What the task requires
Scan the data. Collect each line that contains the word "scene".

Data extract
■ ■ ■ ■ ■ ■ ■

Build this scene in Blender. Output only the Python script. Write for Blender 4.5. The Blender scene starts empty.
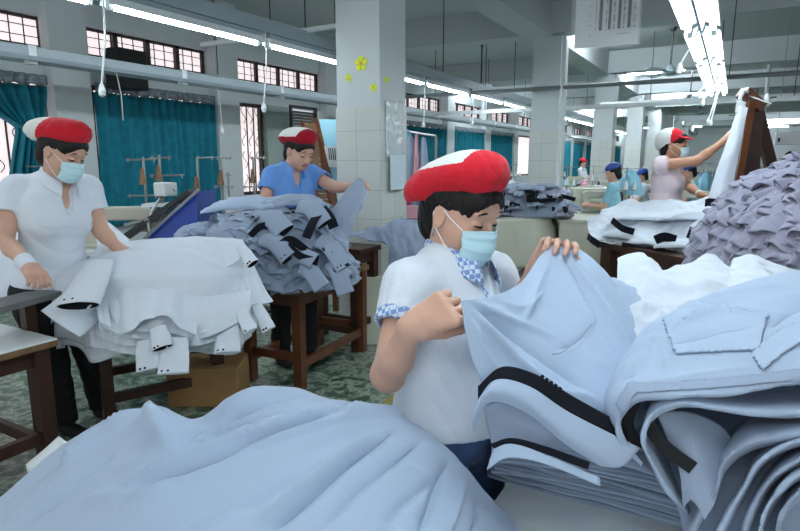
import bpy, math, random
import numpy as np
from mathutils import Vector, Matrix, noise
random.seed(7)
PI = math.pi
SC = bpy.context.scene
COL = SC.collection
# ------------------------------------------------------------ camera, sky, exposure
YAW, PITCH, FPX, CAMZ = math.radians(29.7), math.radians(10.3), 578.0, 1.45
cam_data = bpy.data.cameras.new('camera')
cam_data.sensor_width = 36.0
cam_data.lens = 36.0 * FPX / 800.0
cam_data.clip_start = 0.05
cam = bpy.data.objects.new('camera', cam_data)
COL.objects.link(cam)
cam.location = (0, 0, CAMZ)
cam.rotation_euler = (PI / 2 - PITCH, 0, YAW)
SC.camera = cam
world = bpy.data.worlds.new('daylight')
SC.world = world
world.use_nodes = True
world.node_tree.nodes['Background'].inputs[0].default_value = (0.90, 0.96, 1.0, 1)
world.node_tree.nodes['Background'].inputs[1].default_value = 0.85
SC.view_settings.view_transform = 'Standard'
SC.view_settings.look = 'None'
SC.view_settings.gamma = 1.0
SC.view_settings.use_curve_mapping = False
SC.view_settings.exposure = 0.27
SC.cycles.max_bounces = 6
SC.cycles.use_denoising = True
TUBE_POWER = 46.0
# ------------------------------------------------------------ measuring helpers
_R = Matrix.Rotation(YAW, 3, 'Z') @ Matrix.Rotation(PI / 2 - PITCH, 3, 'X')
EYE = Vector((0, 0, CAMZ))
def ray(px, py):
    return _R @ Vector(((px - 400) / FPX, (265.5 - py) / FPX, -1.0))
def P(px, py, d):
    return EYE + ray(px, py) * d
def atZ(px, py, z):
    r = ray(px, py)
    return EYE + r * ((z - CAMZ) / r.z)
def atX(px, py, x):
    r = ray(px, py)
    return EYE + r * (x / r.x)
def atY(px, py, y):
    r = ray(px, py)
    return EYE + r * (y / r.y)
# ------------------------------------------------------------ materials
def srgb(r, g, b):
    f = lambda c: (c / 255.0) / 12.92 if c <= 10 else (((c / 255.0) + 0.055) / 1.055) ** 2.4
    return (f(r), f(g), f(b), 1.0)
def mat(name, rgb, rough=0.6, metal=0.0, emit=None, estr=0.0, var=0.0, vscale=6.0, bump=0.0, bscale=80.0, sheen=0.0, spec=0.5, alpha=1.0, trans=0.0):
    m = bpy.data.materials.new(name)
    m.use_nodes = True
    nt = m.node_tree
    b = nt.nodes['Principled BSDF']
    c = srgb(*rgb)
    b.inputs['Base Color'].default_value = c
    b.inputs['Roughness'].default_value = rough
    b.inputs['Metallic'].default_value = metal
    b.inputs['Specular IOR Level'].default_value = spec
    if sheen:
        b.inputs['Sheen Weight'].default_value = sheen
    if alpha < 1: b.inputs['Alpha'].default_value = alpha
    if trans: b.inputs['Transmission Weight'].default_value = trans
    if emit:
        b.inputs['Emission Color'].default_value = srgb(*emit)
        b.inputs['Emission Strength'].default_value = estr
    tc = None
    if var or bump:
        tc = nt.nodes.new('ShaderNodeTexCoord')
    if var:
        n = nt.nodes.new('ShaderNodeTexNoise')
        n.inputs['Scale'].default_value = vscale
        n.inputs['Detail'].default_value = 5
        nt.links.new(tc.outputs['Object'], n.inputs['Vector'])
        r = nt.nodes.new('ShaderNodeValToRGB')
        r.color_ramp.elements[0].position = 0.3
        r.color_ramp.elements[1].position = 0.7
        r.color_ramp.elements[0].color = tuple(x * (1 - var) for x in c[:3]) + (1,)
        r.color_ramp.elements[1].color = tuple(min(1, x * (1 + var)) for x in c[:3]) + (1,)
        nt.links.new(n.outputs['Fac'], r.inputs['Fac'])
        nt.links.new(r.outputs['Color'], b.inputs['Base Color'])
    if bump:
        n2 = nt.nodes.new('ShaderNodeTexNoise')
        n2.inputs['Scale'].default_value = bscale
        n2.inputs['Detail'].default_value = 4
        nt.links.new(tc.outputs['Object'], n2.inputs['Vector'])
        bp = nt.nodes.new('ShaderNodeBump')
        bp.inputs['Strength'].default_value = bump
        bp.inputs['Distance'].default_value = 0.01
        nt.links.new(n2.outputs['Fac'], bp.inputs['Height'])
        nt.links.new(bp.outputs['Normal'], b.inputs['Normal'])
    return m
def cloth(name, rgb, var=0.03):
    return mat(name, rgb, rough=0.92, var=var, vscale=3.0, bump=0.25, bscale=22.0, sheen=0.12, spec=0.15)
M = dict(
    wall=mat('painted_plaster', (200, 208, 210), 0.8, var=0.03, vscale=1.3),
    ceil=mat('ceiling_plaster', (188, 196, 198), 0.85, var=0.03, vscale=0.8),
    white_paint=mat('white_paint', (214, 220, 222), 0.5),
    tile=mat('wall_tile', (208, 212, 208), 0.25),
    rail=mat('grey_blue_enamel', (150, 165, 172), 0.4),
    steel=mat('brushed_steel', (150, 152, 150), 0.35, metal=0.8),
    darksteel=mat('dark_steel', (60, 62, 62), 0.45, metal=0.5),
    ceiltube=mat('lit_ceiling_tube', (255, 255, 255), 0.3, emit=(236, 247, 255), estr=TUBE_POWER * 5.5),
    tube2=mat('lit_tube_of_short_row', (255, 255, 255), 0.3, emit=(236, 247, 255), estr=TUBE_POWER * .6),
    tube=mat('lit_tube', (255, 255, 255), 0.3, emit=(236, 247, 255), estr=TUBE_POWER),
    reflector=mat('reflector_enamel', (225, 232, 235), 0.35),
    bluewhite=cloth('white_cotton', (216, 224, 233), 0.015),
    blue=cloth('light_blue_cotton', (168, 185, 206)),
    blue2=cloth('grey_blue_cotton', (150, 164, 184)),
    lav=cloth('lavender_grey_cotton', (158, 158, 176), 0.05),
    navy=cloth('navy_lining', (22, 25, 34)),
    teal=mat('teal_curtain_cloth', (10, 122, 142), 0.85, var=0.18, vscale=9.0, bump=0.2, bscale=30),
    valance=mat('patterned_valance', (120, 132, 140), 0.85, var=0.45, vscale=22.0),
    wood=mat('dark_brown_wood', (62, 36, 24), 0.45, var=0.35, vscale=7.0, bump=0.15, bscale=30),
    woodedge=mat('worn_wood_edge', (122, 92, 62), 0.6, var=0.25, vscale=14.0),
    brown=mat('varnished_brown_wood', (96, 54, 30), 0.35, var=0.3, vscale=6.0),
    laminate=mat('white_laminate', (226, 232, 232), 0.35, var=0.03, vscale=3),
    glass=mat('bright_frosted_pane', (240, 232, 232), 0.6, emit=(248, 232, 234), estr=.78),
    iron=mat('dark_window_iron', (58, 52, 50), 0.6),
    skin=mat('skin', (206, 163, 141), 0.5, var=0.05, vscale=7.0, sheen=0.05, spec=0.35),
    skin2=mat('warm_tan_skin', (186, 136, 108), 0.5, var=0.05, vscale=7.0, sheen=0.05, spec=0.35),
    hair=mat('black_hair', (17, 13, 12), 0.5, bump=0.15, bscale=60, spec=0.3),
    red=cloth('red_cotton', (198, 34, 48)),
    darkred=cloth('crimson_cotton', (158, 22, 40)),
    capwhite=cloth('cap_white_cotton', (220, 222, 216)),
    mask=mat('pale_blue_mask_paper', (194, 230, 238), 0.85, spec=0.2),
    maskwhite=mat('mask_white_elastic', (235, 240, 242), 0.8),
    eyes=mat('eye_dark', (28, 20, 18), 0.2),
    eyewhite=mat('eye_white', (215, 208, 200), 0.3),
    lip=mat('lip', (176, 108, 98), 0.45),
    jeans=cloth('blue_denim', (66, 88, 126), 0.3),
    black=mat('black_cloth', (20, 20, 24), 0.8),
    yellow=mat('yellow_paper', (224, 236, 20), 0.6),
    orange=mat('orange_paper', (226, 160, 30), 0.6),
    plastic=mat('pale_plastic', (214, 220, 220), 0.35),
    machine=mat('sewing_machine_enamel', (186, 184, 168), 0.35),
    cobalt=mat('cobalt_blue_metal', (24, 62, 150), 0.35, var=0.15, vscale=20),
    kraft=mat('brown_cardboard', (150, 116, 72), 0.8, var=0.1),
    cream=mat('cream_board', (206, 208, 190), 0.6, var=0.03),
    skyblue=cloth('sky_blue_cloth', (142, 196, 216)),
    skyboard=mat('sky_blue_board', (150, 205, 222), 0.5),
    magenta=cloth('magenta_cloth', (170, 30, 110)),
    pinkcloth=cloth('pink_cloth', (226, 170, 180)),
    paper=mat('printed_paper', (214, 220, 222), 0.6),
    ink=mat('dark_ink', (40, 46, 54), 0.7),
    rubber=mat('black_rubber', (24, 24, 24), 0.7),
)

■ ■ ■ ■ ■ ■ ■

Result below
Build this scene in Blender. Output only the Python script. Write for Blender 4.5. The Blender scene starts empty.
SC = bpy.context.scene